Une loi qui devrait creuser l’inégalité d’accès à la culture
Cette loi pose aussi la problématique de l’inégalité d’accès à la culture entre les grandes métropoles et les zones rurales. Par exemple, Paris regroupe 20% des librairies de l’Hexagone pour seulement 3% de la population française. D’ailleurs, 90% des communes en France n’ont pas de librairie dédiée sur leur sol. Selon l’étude IFOP publiée en septembre dernier, un Français sur deux (49%) achète des livres en ligne en raison de l’éloignement des points de vente physiques. Ce chiffre grimpe même à 75% pour les communes rurales.

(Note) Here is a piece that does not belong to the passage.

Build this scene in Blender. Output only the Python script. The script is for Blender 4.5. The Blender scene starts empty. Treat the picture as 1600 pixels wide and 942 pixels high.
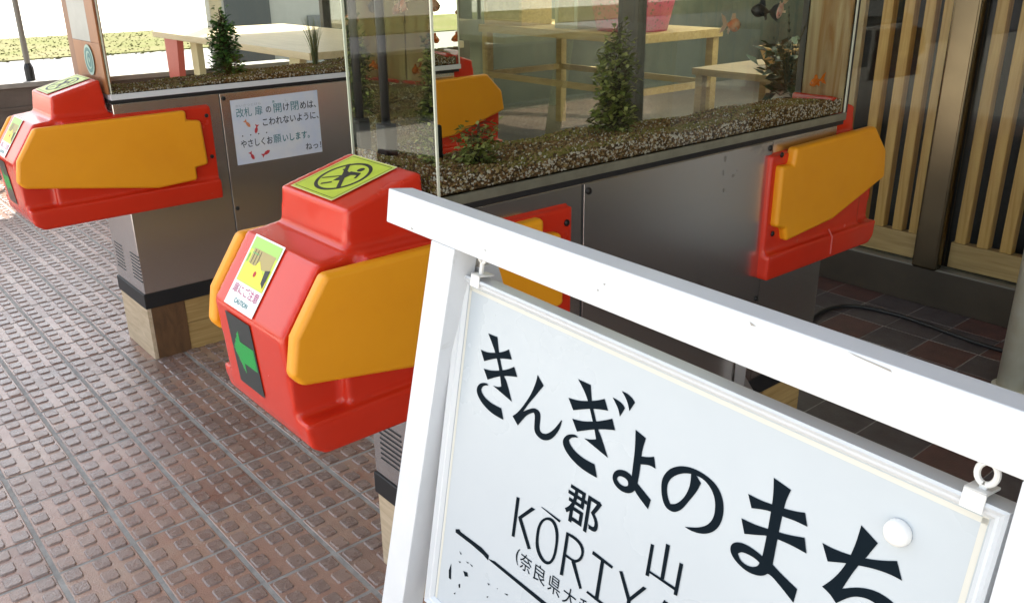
import bpy, bmesh, math, random, json
from mathutils import Vector, Matrix
import numpy as np
random.seed(7); rng = np.random.default_rng(7)
S = bpy.context.scene
C = S.collection
R_ = math.radians

# ------------------------------------------------------------------ camera
cam = bpy.data.cameras.new('camera'); camo = bpy.data.objects.new('camera', cam); C.objects.link(camo)
RM = [[0.76254429, -0.2420706, 0.59994003], [-0.6468409, -0.26938499, 0.71346239], [-0.01109343, -0.93211241, -0.36199915]]
M = Matrix.Identity(4)
for i in range(3):
    M[i][0] = RM[i][0]; M[i][1] = -RM[i][1]; M[i][2] = -RM[i][2]
M[0][3], M[1][3], M[2][3] = 0, 0, 1.5
camo.matrix_world = M
cam.sensor_width = 36; cam.lens = 36*1370.537/1600; cam.sensor_fit = 'HORIZONTAL'
cam.clip_start = .05; cam.clip_end = 400
S.camera = camo

# ------------------------------------------------------------------ world, sun, exposure
SUN_EL, SUN_AZ = 60, 32          # azimuth: degrees from +Y towards +X
W = bpy.data.worlds.new('World'); S.world = W; W.use_nodes = True
nt = W.node_tree; nt.nodes.clear()
sky = nt.nodes.new('ShaderNodeTexSky'); sky.sky_type = 'NISHITA'; sky.sun_disc = False
sky.sun_elevation = R_(SUN_EL); sky.sun_rotation = R_(SUN_AZ); sky.air_density = 1.2; sky.dust_density = 2.5
bg = nt.nodes.new('ShaderNodeBackground'); bg.inputs[1].default_value = .14
wo = nt.nodes.new('ShaderNodeOutputWorld')
hs = nt.nodes.new('ShaderNodeHueSaturation'); hs.inputs['Saturation'].default_value = .55      # sky desaturated for a more neutral white balance
mxw = nt.nodes.new('ShaderNodeMix'); mxw.data_type = 'RGBA'; mxw.blend_type = 'MULTIPLY'; mxw.inputs[0].default_value = 1; mxw.inputs[7].default_value = (1.02, 1.0, .95, 1)
nt.links.new(sky.outputs[0], hs.inputs['Color']); nt.links.new(hs.outputs[0], mxw.inputs[6]); nt.links.new(mxw.outputs[2], bg.inputs[0]); nt.links.new(bg.outputs[0], wo.inputs[0])
sl = bpy.data.lights.new('sun', 'SUN'); sl.energy = 4.0; sl.angle = R_(.6); sl.color = (1, .95, .86)
so = bpy.data.objects.new('sun', sl); C.objects.link(so)
dv = Vector((math.sin(R_(SUN_AZ))*math.cos(R_(SUN_EL)), math.cos(R_(SUN_AZ))*math.cos(R_(SUN_EL)), math.sin(R_(SUN_EL))))
so.rotation_euler = dv.to_track_quat('Z', 'Y').to_euler(); so.location = dv*20
S.view_settings.view_transform = 'Standard'; S.view_settings.look = 'None'
S.view_settings.exposure = 1.8; S.view_settings.gamma = 1; S.view_settings.use_curve_mapping = False
S.render.engine = 'CYCLES'
S.cycles.max_bounces = 14; S.cycles.transmission_bounces = 12; S.cycles.transparent_max_bounces = 12
S.cycles.diffuse_bounces = 5; S.cycles.glossy_bounces = 6
S.cycles.sample_clamp_indirect = 6; S.cycles.use_denoising = True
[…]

«Les Français aiment lire et c’est aussi vrai en Province qu’à Paris. C’est pourquoi Amazon s’attache depuis plus de vingt ans à promouvoir la lecture en proposant une large sélection de livres accessible au même prix à tous les lecteurs, y compris dans les petites villes et zones rurales qui sont le plus souvent dépourvues de librairies et qui comptent pour près de la moitié des livres expédiés par Amazon en France», détaille le porte-parole de la multinationale.